There are no villains here; no evil plots to take over the school. The original students at SIS 293 are guarded but open. The new parents want to roll up their sleeves and get to work. Everyone starts out with the best of intentions.
Chana notes~
“When the founder of American public education, Horace Mann, laid out his vision for public schools back in the day, he rode his horse around Massachusetts, podium to podium. And his pitch was that common schools would make democracy possible. They would bind us to one another, indoctrinate us, give us the skills and tools we need for democratic living. Public schools, he believed, would be the great equalizer. Rich and poor would come together and develop what he called “fellow feeling,” and in doing so, quote, “obliterate factitious distinctions in society.

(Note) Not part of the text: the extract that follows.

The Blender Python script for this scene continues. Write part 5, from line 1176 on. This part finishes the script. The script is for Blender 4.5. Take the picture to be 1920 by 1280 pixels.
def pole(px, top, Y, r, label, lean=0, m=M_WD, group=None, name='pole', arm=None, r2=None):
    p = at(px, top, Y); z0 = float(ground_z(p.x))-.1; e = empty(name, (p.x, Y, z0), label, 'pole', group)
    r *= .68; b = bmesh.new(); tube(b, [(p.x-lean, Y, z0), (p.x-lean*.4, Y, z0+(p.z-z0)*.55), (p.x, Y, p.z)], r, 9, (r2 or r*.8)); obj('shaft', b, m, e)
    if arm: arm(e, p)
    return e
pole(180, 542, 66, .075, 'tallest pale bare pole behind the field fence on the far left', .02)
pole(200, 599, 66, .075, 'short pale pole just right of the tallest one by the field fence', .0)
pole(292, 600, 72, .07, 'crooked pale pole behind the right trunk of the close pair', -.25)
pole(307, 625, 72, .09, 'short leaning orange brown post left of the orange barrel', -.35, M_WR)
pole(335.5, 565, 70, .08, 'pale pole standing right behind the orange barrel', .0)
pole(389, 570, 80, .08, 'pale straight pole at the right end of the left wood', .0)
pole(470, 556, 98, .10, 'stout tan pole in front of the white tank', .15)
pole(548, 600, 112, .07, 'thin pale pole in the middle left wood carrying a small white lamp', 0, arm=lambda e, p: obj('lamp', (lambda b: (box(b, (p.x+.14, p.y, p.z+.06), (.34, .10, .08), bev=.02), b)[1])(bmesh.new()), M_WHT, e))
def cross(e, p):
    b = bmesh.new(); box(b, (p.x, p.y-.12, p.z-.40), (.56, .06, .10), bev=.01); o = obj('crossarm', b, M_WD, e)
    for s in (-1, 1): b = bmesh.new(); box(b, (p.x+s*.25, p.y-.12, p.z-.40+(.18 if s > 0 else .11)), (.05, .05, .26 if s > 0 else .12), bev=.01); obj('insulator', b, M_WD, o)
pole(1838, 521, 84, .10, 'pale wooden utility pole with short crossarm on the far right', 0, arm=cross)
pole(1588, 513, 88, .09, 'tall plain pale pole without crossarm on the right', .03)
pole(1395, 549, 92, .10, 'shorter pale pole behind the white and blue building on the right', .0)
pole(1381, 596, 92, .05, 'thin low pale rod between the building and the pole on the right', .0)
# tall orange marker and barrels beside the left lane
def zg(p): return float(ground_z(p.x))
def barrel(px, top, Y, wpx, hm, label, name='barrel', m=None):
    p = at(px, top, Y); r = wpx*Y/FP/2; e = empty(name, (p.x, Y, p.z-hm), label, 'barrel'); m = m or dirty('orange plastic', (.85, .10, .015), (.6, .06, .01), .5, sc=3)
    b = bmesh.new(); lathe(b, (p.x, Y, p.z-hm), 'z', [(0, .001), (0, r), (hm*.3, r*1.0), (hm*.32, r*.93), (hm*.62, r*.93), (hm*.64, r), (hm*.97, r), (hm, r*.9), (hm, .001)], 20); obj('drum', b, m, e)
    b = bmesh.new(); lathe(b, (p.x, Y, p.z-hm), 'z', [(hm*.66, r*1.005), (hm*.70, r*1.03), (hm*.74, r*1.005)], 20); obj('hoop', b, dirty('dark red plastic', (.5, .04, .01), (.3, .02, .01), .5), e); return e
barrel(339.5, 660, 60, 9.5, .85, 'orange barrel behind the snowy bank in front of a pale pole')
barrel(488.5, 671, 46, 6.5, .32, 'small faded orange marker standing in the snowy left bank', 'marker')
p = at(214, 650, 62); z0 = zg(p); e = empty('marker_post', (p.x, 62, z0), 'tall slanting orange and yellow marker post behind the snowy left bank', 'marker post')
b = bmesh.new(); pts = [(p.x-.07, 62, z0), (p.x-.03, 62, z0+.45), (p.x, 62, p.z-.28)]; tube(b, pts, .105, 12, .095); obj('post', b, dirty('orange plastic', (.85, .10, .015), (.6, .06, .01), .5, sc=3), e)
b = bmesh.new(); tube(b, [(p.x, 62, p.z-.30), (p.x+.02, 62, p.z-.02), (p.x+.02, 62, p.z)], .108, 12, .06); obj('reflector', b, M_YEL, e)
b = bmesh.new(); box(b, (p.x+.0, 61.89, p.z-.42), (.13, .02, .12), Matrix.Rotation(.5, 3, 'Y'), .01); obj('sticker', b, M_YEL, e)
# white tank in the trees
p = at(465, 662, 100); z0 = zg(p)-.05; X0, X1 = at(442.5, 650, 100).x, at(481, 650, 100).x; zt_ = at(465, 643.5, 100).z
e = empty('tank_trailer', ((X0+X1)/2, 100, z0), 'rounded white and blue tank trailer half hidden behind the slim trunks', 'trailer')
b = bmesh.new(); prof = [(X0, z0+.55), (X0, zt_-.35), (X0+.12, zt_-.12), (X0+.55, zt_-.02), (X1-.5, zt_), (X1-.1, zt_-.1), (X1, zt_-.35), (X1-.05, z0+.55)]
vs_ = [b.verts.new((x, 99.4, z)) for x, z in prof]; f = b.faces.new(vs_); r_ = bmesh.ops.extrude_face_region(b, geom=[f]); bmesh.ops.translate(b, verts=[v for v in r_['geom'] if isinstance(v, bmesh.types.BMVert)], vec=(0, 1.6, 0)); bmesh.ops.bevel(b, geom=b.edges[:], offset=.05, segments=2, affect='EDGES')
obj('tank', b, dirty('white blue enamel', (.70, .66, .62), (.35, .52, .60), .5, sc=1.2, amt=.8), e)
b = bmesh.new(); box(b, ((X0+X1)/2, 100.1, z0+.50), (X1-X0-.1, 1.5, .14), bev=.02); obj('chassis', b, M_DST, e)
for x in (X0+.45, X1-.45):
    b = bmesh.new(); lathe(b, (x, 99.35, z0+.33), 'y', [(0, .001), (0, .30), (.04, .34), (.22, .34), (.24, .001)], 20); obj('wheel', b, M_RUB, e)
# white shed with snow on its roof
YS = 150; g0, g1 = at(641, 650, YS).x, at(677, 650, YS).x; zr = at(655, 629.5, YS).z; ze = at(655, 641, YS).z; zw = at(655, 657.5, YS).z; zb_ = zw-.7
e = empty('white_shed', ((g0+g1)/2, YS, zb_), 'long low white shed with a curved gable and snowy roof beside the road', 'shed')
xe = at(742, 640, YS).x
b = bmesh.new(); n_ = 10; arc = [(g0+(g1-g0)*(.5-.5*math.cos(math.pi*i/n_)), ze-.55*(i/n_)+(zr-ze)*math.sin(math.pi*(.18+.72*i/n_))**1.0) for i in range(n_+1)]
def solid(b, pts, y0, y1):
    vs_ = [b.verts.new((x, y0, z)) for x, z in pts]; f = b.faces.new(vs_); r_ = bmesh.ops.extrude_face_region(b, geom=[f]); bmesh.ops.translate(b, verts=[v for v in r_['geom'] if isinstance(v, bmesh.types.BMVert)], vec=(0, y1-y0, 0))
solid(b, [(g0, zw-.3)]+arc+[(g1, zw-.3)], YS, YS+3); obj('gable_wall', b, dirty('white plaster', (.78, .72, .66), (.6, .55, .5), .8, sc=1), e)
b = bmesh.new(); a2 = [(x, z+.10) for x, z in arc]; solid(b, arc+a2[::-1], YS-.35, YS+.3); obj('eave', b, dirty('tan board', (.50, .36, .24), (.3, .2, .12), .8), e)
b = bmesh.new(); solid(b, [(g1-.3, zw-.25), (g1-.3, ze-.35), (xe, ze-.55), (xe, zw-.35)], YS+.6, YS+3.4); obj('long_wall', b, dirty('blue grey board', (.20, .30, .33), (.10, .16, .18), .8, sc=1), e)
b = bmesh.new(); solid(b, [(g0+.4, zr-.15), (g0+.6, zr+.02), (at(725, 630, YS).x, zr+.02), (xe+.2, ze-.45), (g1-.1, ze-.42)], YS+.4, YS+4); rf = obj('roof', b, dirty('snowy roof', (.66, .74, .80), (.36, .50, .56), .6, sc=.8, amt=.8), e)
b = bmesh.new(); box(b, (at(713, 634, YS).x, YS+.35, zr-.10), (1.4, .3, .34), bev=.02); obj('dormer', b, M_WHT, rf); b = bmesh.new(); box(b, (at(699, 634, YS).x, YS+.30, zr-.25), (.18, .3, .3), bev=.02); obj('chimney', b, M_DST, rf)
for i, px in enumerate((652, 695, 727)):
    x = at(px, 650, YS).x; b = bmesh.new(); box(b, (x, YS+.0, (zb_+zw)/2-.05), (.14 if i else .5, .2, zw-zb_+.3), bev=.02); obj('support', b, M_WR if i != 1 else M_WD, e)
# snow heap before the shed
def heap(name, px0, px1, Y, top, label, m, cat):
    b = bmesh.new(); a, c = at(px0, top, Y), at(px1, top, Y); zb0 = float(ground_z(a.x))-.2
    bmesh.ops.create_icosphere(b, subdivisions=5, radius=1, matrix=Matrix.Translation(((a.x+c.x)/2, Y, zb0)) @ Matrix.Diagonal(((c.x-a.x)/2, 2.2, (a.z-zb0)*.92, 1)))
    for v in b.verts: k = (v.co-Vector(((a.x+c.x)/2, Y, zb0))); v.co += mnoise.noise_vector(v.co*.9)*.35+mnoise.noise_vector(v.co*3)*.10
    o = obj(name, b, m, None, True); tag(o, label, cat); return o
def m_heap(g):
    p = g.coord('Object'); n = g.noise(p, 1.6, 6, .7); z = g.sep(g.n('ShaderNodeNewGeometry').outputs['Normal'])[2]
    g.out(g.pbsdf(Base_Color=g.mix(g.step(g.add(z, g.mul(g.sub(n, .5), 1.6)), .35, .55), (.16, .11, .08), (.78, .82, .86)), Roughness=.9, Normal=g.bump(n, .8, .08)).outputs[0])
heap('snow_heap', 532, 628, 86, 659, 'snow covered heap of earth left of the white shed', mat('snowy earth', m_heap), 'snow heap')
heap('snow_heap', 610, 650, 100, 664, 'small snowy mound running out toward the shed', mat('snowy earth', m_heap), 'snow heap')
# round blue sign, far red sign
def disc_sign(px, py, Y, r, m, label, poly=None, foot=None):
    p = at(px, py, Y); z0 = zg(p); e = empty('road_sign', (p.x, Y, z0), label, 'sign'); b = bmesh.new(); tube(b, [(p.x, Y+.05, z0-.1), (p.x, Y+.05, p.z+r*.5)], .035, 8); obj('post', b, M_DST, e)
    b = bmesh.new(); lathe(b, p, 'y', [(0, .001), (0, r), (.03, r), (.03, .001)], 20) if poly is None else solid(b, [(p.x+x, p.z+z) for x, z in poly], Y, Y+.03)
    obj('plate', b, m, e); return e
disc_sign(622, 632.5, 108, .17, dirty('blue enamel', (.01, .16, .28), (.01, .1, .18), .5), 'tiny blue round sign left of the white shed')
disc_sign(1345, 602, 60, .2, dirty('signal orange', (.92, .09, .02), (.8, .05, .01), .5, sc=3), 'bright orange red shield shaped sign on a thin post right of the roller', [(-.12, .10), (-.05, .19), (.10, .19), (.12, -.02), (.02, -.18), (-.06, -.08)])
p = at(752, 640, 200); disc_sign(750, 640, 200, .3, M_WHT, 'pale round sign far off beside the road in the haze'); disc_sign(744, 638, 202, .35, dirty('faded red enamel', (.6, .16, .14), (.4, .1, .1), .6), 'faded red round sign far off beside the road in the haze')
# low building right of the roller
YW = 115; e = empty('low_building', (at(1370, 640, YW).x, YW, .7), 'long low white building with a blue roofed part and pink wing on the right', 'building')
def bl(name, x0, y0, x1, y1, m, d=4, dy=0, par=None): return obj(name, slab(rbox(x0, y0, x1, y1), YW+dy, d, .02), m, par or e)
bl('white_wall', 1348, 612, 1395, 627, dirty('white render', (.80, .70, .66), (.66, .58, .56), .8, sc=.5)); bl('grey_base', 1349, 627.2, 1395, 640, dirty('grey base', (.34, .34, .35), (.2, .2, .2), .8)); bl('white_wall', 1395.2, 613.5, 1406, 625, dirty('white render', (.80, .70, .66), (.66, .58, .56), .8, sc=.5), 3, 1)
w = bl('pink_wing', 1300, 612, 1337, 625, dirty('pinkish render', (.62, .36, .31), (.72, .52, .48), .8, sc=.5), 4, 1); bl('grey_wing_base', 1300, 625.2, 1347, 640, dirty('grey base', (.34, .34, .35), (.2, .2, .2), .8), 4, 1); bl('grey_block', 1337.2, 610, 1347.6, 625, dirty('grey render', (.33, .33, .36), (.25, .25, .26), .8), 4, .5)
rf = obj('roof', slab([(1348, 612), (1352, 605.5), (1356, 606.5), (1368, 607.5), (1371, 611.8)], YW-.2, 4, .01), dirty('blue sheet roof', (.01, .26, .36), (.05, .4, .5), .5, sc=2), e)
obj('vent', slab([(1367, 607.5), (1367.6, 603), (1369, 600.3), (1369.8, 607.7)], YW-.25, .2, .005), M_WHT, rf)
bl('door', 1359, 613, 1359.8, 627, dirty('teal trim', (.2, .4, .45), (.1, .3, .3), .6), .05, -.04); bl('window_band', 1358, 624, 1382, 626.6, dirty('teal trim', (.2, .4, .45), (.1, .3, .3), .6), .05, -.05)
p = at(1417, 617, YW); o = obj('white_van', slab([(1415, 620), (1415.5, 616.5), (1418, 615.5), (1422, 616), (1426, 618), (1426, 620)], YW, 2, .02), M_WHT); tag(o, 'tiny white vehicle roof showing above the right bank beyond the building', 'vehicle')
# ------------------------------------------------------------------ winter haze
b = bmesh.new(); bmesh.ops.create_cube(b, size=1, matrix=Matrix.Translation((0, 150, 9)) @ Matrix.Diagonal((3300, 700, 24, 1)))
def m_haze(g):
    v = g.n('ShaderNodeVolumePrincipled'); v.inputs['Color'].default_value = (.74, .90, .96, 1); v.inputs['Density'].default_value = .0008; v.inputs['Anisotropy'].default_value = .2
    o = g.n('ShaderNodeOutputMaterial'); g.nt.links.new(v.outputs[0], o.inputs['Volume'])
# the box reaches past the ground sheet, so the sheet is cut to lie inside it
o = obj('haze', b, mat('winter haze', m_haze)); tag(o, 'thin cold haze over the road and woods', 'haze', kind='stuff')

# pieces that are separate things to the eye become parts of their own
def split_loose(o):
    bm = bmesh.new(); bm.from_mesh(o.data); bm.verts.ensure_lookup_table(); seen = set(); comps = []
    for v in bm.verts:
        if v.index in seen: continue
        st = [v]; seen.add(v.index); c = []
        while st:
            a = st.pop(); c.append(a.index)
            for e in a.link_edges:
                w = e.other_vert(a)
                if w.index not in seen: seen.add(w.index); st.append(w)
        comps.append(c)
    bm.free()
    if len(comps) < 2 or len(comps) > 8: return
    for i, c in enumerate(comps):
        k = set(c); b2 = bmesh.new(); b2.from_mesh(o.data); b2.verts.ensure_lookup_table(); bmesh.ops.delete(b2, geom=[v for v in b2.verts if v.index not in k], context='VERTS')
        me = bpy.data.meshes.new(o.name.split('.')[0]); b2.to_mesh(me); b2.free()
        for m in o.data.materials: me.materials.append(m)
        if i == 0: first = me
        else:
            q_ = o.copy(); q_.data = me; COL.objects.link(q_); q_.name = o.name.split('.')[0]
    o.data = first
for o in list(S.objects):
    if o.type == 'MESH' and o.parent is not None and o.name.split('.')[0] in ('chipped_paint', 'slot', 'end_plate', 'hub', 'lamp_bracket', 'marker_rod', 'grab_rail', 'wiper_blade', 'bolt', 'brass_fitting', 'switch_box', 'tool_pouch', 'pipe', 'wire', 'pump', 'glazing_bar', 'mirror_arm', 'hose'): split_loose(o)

For that to happen, you need everyone in the same school together. At SIS, they’ve gotten that far. Everyone was in the same school together, but there was no equalizing. We can be in the same school together and not be equal, just like we can be in the same country together. It’s not enough.”
In the final episode, we learn that NY State is the most segregated school system in America. The Great Melting Pot has some serious integration and equity issues. Here, Chana manages to capture the reckoning that white people are currently experiencing-
“In my experience, part of being a white parent is rarely being asked to to account for what we have or how we got it. Rarely being treated as a demographic, so no one questions our investment in our children’s education. No one blames our culture- who we are as people- for our educational shortcoming. No one writes research papers that call us a “hard to reach population” or “lacking in college bound mindset. White Parents get to be individuals, making rational, thoughtful choices. We aren‘t forced to consider all the ways we act as a group.”
This season of Serial feels exactly right for the moment. Chana Joffe-Walt makes clear that Nice White Parents isn’t a roadmap to equitable utopia, but it does document a complicated history of public education in one particular school that could be found in almost any public school in America. It affords us an opportunity to see what went wrong, so we can make things right.